Given request =>
Write out all the lines again, precisely as they stand, but without the images.

Given data =>
----

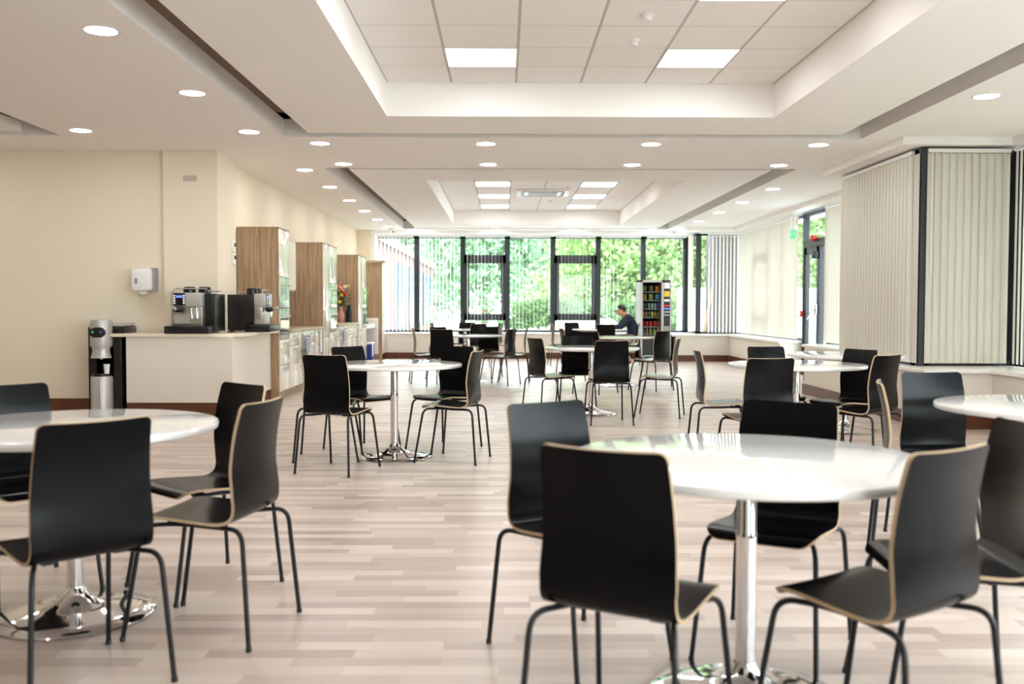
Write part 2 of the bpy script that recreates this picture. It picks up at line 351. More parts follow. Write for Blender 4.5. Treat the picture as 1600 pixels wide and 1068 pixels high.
window(6,'X',4.42,10.05,12.25,mull=(11.1,),w_=.08); window(7,'Y',10.06,4.36,5.46,w_=.07); window(9,'Y',12.22,4.42,5.46,w_=.07)
window(8,'X',5.42,-3,9.95,mull=(-1,1,3,5,7,8.6),w_=.08)
struct('trim_6',MB().box(5.40,5.52,9.95,10.06,.6,2.88),M_dark)
window(10,'Y',-3.1,2.2,6,z0=.5,z1=2.85,mull=(4.1,))
# glazed exit door on the right
dr=MB(); dr.box(5.39,5.49,15.78,15.86,0,2.88); dr.box(5.39,5.49,17.08,17.16,0,2.88); dr.box(5.39,5.49,15.78,17.16,2.82,2.88); dr.box(5.38,5.5,15.86,17.08,2.27,2.40)
d=struct('door_1',dr,M_dark)
lf=MB(); lf.box(5.40,5.46,16.30,16.41,0.01,2.27); lf.box(5.40,5.46,16.96,17.07,.01,2.27); lf.box(5.40,5.46,16.30,17.07,.01,.20); lf.box(5.40,5.46,16.30,17.07,2.15,2.27); lf=build('door_leaf',lf,M_dark,d,0)
build('glass',MB().box(5.425,5.435,16.41,16.96,.2,2.15),M_glass,lf,0); build('transom_glass',MB().box(5.43,5.44,15.86,17.08,2.4,2.82),M_glass,d,0); build('side_glass',MB().box(5.43,5.44,15.86,16.26,.1,2.27),M_glass,d,0); build('mullion',MB().box(5.40,5.49,16.25,16.295,0,2.27),M_dark,d,0)
h=MB(); h.tube([(5.40,16.36,1.16),(5.33,16.36,1.16),(5.33,16.48,1.14),(5.33,16.62,1.06),(5.33,16.68,1.0)],.013); h.box(5.36,5.40,16.31,16.40,1.08,1.26); build('push_handle',h,M_steel,lf)
build('door_closer',MB().box(5.31,5.40,16.29,16.43,2.05,2.17,bev=.01),M_dark,lf)
build('threshold',MB().box(5.36,5.6,15.78,17.16,0,.02),M_dark,d,0)
struct('trim_4',MB().box(-3.1,-3.0,22.2,22.75,.6,2.9),M_white)
# ---------------------------------------------------------------- vertical blinds
def blind(label,axis,pos,a0,a1,ang,pitch=.078,z0=.63,z1=2.84,mat=None,wand=False,skip=(),cv=.005,jit=2.5):
    o=thing('vertical_blind',label,'blind',((a0+a1)/2,pos,z0) if axis=='Y' else (pos,(a0+a1)/2,z0),0,'vertical window blinds')
    sl=MB(); n=max(2,int((a1-a0)/pitch)); wv=.089
    for i in range(n):
        u=a0+(i+.5)*(a1-a0)/n
        if any(p<u<q for p,q in skip): continue
        a=R(ang+rnd.uniform(-jit,jit)); m=Matrix.Translation((u,pos,0) if axis=='Y' else (pos,u,0))@Matrix.Rotation(a+(0 if axis=='Y' else PI/2),4,'Z')
        b=MB(); xs_=[wv*(q/4-.5) for q in range(5)]; yy=[cv*(1-(2*q/4-1)**2) for q in range(5)]
        for q in range(4): b.face([(xs_[q],yy[q],z0),(xs_[q+1],yy[q+1],z0),(xs_[q+1],yy[q+1],z1),(xs_[q],yy[q],z1)])
        b.xf(m)
        me=bpy.data.meshes.new('t'); b.bm.to_mesh(me); sl.bm.from_mesh(me); b.bm.free(); bpy.data.meshes.remove(me)
    build('slats',sl,mat or M_blind,o,0)
    r=MB()
    if axis=='Y': r.box(a0,a1,pos-.02,pos+.02,z1+.005,z1+.045)
    else: r.box(pos-.02,pos+.02,a0,a1,z1+.005,z1+.045)
    build('headrail',r,M_white,o,0)
    if wand:
        q=(a0+.03,pos-.05) if axis=='Y' else (pos-.05,a0+.03)
        build('wand',MB().tube([(*q,z1),(*q,z1-1.25)],.006),M_white,o)
    return o
ordn=['leftmost','second','third','fourth','fifth','sixth','seventh']
angs=[78,84,88,87,84.5,82,80]
for i in range(7):
    skip=[(mx[i],mx[i]+.02)]
    blind(f'open white blind in the {ordn[i]} pane from the left of the far windows','Y',YF-.10,mx[i]+.07,mx[i+1]-.07,angs[i],pitch=.082,cv=.0015,mat=M_blindo)
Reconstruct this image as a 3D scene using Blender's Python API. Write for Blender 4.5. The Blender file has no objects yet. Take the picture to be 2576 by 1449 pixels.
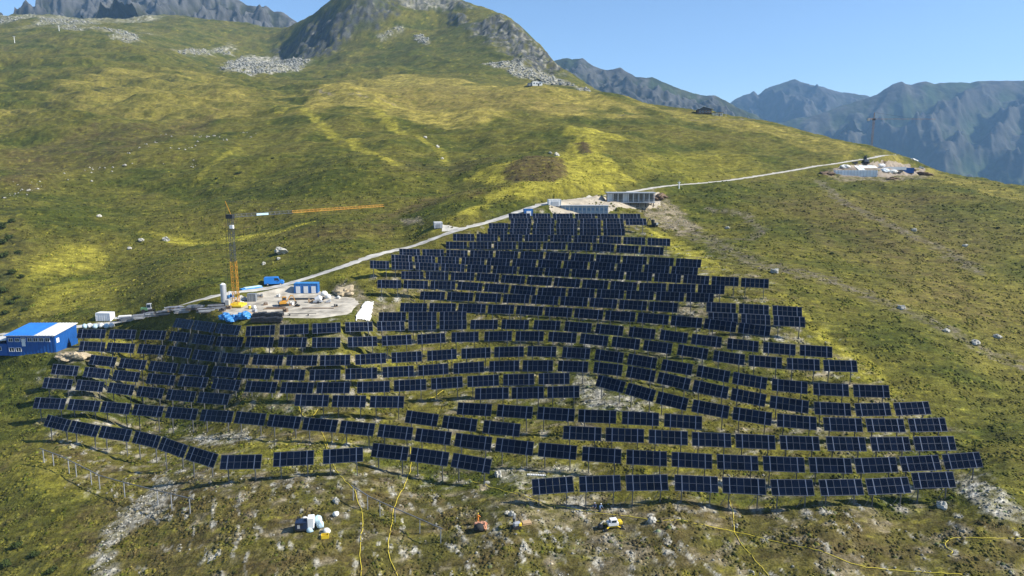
import bpy, math, random
import numpy as np
from mathutils import Vector, Matrix, Euler

random.seed(7)
RNG = np.random.default_rng(11)
SC = bpy.context.scene
COL = SC.collection
PI = math.pi
R = math.radians

# ------------------------------------------------------------------ camera
CAMZ = 60.0
PITCH = R(10.0)
FPX = 1740.0                      # focal length in pixels of a 2576 px wide frame
CU, CV = 1288.0, 724.5
cam_d = bpy.data.cameras.new('camera')
cam = bpy.data.objects.new('camera', cam_d)
COL.objects.link(cam)
cam.location = (0, 0, CAMZ)
cam.rotation_euler = (PI / 2 - PITCH, 0, 0)
cam_d.sensor_width = 36.0
cam_d.lens = FPX / 2576.0 * 36.0
cam_d.clip_start = 1.0
cam_d.clip_end = 60000.0
SC.camera = cam

# ------------------------------------------------------------------ sky and sun
SUN_EL, SUN_AZ = R(39.0), R(-6.0)          # azimuth from +X towards +Y
SUN_DIR = Vector((math.cos(SUN_EL) * math.cos(SUN_AZ), math.cos(SUN_EL) * math.sin(SUN_AZ), math.sin(SUN_EL)))
world = bpy.data.worlds.new('World')
SC.world = world
world.use_nodes = True
wn = world.node_tree
wn.nodes.clear()
w_out = wn.nodes.new('ShaderNodeOutputWorld')
w_bg = wn.nodes.new('ShaderNodeBackground')
w_sky = wn.nodes.new('ShaderNodeTexSky')
w_sky.sky_type = 'NISHITA'
w_sky.sun_disc = False
w_sky.sun_elevation = SUN_EL
w_sky.sun_rotation = PI / 2 - SUN_AZ
w_sky.altitude = 1500.0
w_sky.air_density = 1.0
w_sky.dust_density = 1.0
w_sky.ozone_density = 4.5
w_bg.inputs['Strength'].default_value = 0.10
wn.links.new(w_sky.outputs[0], w_bg.inputs['Color'])
wn.links.new(w_bg.outputs[0], w_out.inputs['Surface'])

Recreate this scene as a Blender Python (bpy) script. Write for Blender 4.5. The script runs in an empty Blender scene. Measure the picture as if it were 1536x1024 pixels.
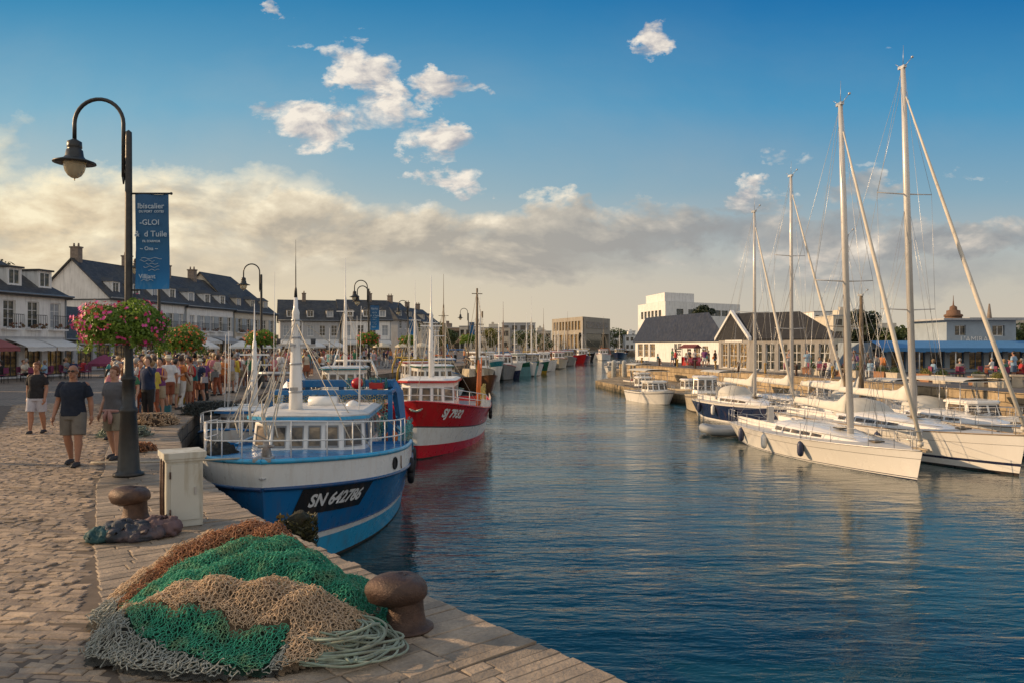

----

Exercise response =>
Write part 2 of the bpy script that recreates this picture. It picks up at line 351. More parts follow. Write for Blender 4.5. Treat the picture as 1600 pixels wide and 1068 pixels high.
window(6,'X',4.42,10.05,12.25,mull=(11.1,),w_=.08); window(7,'Y',10.06,4.36,5.46,w_=.07); window(9,'Y',12.22,4.42,5.46,w_=.07)
window(8,'X',5.42,-3,9.95,mull=(-1,1,3,5,7,8.6),w_=.08)
struct('trim_6',MB().box(5.40,5.52,9.95,10.06,.6,2.88),M_dark)
window(10,'Y',-3.1,2.2,6,z0=.5,z1=2.85,mull=(4.1,))
# glazed exit door on the right
dr=MB(); dr.box(5.39,5.49,15.78,15.86,0,2.88); dr.box(5.39,5.49,17.08,17.16,0,2.88); dr.box(5.39,5.49,15.78,17.16,2.82,2.88); dr.box(5.38,5.5,15.86,17.08,2.27,2.40)
d=struct('door_1',dr,M_dark)
lf=MB(); lf.box(5.40,5.46,16.30,16.41,0.01,2.27); lf.box(5.40,5.46,16.96,17.07,.01,2.27); lf.box(5.40,5.46,16.30,17.07,.01,.20); lf.box(5.40,5.46,16.30,17.07,2.15,2.27); lf=build('door_leaf',lf,M_dark,d,0)
build('glass',MB().box(5.425,5.435,16.41,16.96,.2,2.15),M_glass,lf,0); build('transom_glass',MB().box(5.43,5.44,15.86,17.08,2.4,2.82),M_glass,d,0); build('side_glass',MB().box(5.43,5.44,15.86,16.26,.1,2.27),M_glass,d,0); build('mullion',MB().box(5.40,5.49,16.25,16.295,0,2.27),M_dark,d,0)
h=MB(); h.tube([(5.40,16.36,1.16),(5.33,16.36,1.16),(5.33,16.48,1.14),(5.33,16.62,1.06),(5.33,16.68,1.0)],.013); h.box(5.36,5.40,16.31,16.40,1.08,1.26); build('push_handle',h,M_steel,lf)
build('door_closer',MB().box(5.31,5.40,16.29,16.43,2.05,2.17,bev=.01),M_dark,lf)
build('threshold',MB().box(5.36,5.6,15.78,17.16,0,.02),M_dark,d,0)
struct('trim_4',MB().box(-3.1,-3.0,22.2,22.75,.6,2.9),M_white)
# ---------------------------------------------------------------- vertical blinds
def blind(label,axis,pos,a0,a1,ang,pitch=.078,z0=.63,z1=2.84,mat=None,wand=False,skip=(),cv=.005,jit=2.5):
    o=thing('vertical_blind',label,'blind',((a0+a1)/2,pos,z0) if axis=='Y' else (pos,(a0+a1)/2,z0),0,'vertical window blinds')
    sl=MB(); n=max(2,int((a1-a0)/pitch)); wv=.089
    for i in range(n):
        u=a0+(i+.5)*(a1-a0)/n
        if any(p<u<q for p,q in skip): continue
        a=R(ang+rnd.uniform(-jit,jit)); m=Matrix.Translation((u,pos,0) if axis=='Y' else (pos,u,0))@Matrix.Rotation(a+(0 if axis=='Y' else PI/2),4,'Z')
        b=MB(); xs_=[wv*(q/4-.5) for q in range(5)]; yy=[cv*(1-(2*q/4-1)**2) for q in range(5)]
        for q in range(4): b.face([(xs_[q],yy[q],z0),(xs_[q+1],yy[q+1],z0),(xs_[q+1],yy[q+1],z1),(xs_[q],yy[q],z1)])
        b.xf(m)
        me=bpy.data.meshes.new('t'); b.bm.to_mesh(me); sl.bm.from_mesh(me); b.bm.free(); bpy.data.meshes.remove(me)
    build('slats',sl,mat or M_blind,o,0)
    r=MB()
    if axis=='Y': r.box(a0,a1,pos-.02,pos+.02,z1+.005,z1+.045)
    else: r.box(pos-.02,pos+.02,a0,a1,z1+.005,z1+.045)
    build('headrail',r,M_white,o,0)
    if wand:
        q=(a0+.03,pos-.05) if axis=='Y' else (pos-.05,a0+.03)
        build('wand',MB().tube([(*q,z1),(*q,z1-1.25)],.006),M_white,o)
    return o
ordn=['leftmost','second','third','fourth','fifth','sixth','seventh']
angs=[78,84,88,87,84.5,82,80]
for i in range(7):
    skip=[(mx[i],mx[i]+.02)]
    blind(f'open white blind in the {ordn[i]} pane from the left of the far windows','Y',YF-.10,mx[i]+.07,mx[i+1]-.07,angs[i],pitch=.082,cv=.0015,mat=M_blindo)
Reconstruct this image as a 3D scene using Blender's Python API. Write for Blender 4.5. The Blender file has no objects yet. Take the picture to be 2576 by 1449 pixels.
import bpy, math, random
import numpy as np
from mathutils import Vector, Matrix, Euler

random.seed(7)
RNG = np.random.default_rng(11)
SC = bpy.context.scene
COL = SC.collection
PI = math.pi
R = math.radians

# ------------------------------------------------------------------ camera
CAMZ = 60.0
PITCH = R(10.0)
FPX = 1740.0                      # focal length in pixels of a 2576 px wide frame
CU, CV = 1288.0, 724.5
cam_d = bpy.data.cameras.new('camera')
cam = bpy.data.objects.new('camera', cam_d)
COL.objects.link(cam)
cam.location = (0, 0, CAMZ)
cam.rotation_euler = (PI / 2 - PITCH, 0, 0)
cam_d.sensor_width = 36.0
cam_d.lens = FPX / 2576.0 * 36.0
cam_d.clip_start = 1.0
cam_d.clip_end = 60000.0
SC.camera = cam

# ------------------------------------------------------------------ sky and sun
SUN_EL, SUN_AZ = R(39.0), R(-6.0)          # azimuth from +X towards +Y
SUN_DIR = Vector((math.cos(SUN_EL) * math.cos(SUN_AZ), math.cos(SUN_EL) * math.sin(SUN_AZ), math.sin(SUN_EL)))
world = bpy.data.worlds.new('World')
SC.world = world
world.use_nodes = True
wn = world.node_tree
wn.nodes.clear()
w_out = wn.nodes.new('ShaderNodeOutputWorld')
w_bg = wn.nodes.new('ShaderNodeBackground')
w_sky = wn.nodes.new('ShaderNodeTexSky')
w_sky.sky_type = 'NISHITA'
w_sky.sun_disc = False
w_sky.sun_elevation = SUN_EL
w_sky.sun_rotation = PI / 2 - SUN_AZ
w_sky.altitude = 1500.0
w_sky.air_density = 1.0
w_sky.dust_density = 1.0
w_sky.ozone_density = 4.5
w_bg.inputs['Strength'].default_value = 0.10
wn.links.new(w_sky.outputs[0], w_bg.inputs['Color'])
wn.links.new(w_bg.outputs[0], w_out.inputs['Surface'])

Recreate this scene as a Blender Python (bpy) script. Write for Blender 4.5. The script runs in an empty Blender scene. Measure the picture as if it were 1536x1024 pixels.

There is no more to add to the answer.